An Arctic "doomsday vault" aimed at providing mankind with food in case of a global catastrophe will be designed to sustain the effects of climate change, the project's builders said as they unveiled the architectural plans.
The top-security repository, carved into the permafrost of a mountain in the remote Svalbard archipelago near the North Pole, will preserve some three million batches of seeds from all known varieties of the planet's crops.

The hope is that the vault will make it possible to re-establish crops obliterated by major disasters.

"We have taken into consideration the (outside) temperature rising and have located the facility so far inside the rock that it will be in permafrost and won't be affected" by the outside temperature, Magnus Bredeli Tveiten, project manager at Norway's Directorate of Public Construction and Property, told AFP.

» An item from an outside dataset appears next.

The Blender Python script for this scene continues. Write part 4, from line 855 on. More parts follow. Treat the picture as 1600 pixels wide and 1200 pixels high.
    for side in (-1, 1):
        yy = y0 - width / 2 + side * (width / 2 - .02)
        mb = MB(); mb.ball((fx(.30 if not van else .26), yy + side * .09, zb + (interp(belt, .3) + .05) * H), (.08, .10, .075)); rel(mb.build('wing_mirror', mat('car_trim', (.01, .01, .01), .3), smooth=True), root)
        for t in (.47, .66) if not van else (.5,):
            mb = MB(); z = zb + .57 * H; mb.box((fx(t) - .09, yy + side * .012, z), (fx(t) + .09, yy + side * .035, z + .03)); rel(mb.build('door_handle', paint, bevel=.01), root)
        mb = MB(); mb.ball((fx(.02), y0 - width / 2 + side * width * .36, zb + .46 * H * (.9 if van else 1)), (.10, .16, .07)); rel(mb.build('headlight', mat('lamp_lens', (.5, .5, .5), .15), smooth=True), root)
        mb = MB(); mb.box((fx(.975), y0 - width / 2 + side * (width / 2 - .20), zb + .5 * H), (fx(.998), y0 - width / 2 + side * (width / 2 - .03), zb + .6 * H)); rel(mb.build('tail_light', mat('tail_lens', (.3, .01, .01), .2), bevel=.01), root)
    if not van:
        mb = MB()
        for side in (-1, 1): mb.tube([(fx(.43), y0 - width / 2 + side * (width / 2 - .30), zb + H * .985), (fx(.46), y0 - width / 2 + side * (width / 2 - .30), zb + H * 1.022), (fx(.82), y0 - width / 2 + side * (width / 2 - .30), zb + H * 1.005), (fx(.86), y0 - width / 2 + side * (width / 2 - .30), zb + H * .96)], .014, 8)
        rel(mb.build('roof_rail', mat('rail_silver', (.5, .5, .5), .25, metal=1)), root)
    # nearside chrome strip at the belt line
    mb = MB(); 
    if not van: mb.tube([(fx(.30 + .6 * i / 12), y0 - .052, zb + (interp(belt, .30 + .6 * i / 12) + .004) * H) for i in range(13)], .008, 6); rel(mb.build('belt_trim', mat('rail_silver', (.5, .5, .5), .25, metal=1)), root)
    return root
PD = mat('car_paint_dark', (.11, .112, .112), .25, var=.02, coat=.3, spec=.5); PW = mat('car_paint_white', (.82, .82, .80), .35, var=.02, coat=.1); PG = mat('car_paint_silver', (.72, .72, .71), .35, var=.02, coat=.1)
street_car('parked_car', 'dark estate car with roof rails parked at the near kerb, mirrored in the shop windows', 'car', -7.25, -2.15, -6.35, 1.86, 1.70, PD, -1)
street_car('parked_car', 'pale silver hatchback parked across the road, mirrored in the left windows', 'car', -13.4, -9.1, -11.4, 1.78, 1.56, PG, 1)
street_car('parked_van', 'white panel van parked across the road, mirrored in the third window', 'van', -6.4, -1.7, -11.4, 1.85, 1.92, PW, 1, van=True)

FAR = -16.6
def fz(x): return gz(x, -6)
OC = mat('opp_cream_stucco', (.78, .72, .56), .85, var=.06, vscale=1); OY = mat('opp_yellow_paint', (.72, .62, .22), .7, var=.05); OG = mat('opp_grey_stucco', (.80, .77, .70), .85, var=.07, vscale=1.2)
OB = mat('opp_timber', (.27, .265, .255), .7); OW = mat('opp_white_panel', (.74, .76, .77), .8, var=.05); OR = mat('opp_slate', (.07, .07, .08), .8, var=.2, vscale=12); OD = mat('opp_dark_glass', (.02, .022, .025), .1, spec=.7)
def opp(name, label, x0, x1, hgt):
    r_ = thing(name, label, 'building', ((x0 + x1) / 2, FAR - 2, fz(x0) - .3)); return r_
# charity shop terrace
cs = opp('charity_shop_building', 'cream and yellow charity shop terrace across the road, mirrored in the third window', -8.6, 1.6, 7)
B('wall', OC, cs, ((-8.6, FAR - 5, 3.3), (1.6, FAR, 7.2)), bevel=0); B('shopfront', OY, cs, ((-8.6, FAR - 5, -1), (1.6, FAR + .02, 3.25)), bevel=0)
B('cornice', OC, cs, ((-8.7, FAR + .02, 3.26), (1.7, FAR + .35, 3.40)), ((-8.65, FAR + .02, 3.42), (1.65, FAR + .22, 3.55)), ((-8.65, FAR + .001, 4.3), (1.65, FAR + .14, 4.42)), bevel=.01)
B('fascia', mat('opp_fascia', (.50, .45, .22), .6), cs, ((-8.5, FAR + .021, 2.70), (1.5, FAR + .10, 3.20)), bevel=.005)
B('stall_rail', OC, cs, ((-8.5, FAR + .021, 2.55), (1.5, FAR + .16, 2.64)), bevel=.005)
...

Construction on the seed bank, also dubbed the "Noah's Ark of food", will begin in March.

The seed samples, such as wheat and potatoes, will be stored in two chambers located deep inside a mountain, accessed by a 120-meter (395-foot) tunnel. The tunnel and vaults will be excavated by boring and blasting techniques and the rock walls sprayed with concrete.

The seeds will be maintained at a temperature of minus 18 degrees Celsius (minus 0.4 Fahrenheit).

The vault is situated about 130 meters (426 feet) above current sea level. It would not flood if Greenland's ice sheet melts, which some estimate would increase sea levels by seven meters (23 feet).

It is also expected to be safe if the ices of Antarctica completely melt, which experts say could increase sea levels by 61 meters (200 feet).

The entry to the vault, which will shoot out of the mountainside, will be a narrow triangular portal made of cement and steel, illuminated with artwork that changes according to the Arctic light.

In summer, "in the midnight sun, it will look like a large diamond," said Tveiten. In winter, when the sun does not rise above the horizon, "it will glow into the darkness," he added.

Behind the airlock door, each chamber will measure 375 square meters (4,036 square feet). Corrugated plastic boxes the size of moving boxes will sit on rows of metal shelves.

Each box will contain about 400 samples in envelopes made of polyethelene, and each sample will contain around 500 seeds.

The samples will be stored in watertight foil packages to act as a barrier against moisture should a power failure disable refrigeration systems.

Construction on the three-million-dollar (2.3-million-euro) vault is due to finish in September. It will officially open in late winter 2008.

The design of the structure is "simple, it's functional, it runs by itself. We can't have a better design," Cary Fowler, executive director of the Global Crop Diversity Trust and the brains behind the vault, told AFP.

"It makes use of the natural cold. It's planned with the climate change factor taken into consideration and it will be frozen 200 years from now. And even in the worst case scenario, if the temperature rises it will still be safe," he said.